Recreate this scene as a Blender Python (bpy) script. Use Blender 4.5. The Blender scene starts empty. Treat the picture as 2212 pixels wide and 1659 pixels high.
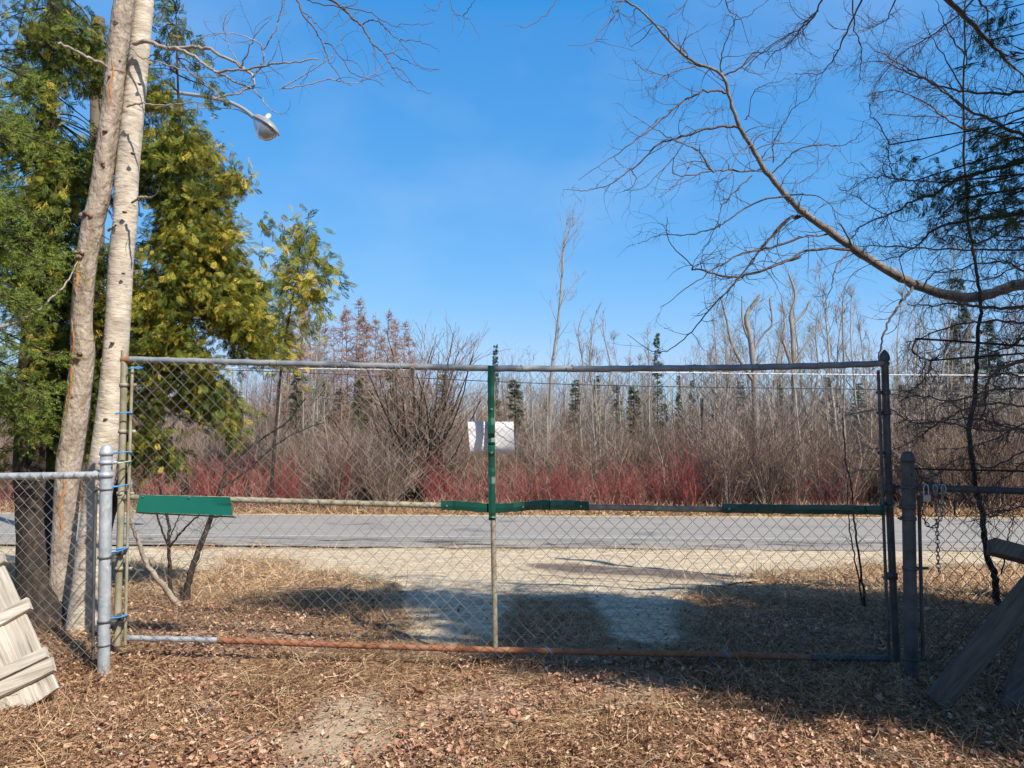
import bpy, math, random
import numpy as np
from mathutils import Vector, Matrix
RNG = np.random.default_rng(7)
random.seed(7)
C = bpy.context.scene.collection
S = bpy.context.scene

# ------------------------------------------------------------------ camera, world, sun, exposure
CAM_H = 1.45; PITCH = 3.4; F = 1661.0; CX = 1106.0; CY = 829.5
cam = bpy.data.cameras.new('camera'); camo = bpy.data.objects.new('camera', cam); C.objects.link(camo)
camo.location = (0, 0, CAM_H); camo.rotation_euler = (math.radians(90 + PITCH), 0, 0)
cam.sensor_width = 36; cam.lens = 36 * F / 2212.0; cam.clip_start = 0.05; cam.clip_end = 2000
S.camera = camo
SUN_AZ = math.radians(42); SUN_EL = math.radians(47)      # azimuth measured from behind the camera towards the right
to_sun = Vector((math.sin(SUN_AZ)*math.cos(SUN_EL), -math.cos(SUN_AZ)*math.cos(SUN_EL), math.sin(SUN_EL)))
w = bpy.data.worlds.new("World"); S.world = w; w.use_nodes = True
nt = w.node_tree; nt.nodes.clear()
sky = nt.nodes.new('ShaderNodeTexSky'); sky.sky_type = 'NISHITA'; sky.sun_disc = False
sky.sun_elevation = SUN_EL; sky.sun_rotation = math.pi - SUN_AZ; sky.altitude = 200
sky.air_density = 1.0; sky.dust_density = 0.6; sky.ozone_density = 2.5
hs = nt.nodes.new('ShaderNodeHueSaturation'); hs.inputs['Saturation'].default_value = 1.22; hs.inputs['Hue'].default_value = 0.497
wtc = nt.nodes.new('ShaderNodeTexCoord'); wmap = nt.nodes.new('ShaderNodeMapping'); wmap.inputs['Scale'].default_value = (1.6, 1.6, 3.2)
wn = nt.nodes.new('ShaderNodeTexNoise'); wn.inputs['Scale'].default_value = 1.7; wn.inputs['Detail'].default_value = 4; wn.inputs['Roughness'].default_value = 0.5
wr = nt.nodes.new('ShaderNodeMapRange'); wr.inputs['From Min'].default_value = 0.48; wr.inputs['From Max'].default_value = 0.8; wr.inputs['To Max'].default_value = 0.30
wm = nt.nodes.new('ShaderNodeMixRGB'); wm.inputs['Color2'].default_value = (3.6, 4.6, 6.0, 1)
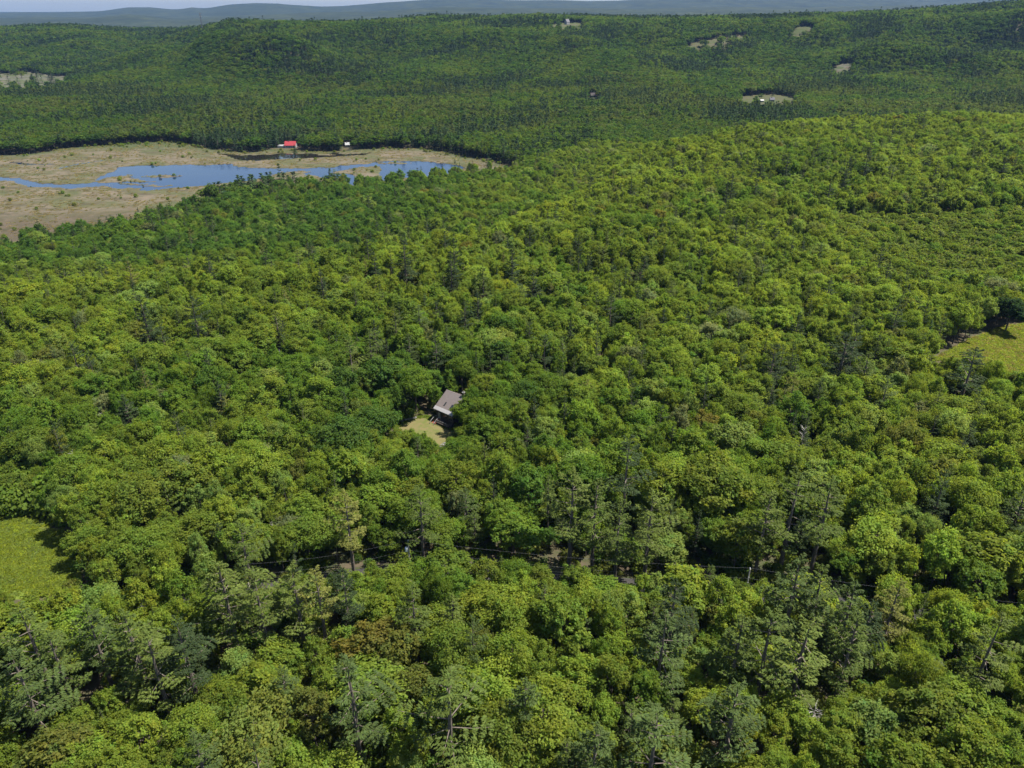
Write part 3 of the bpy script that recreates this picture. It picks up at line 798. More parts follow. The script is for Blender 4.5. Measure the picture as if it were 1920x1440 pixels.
^^^^^^^^^^^^^^^^
* To be done *
Find the word "scene" in the material, then list each line that holds it.

* Solution to this problem *
Recreate this scene as a Blender Python (bpy) script. Use Blender 4.5. The Blender scene starts empty. Treat the picture as 2212 pixels wide and 1659 pixels high.
C = bpy.context.scene.collection
S = bpy.context.scene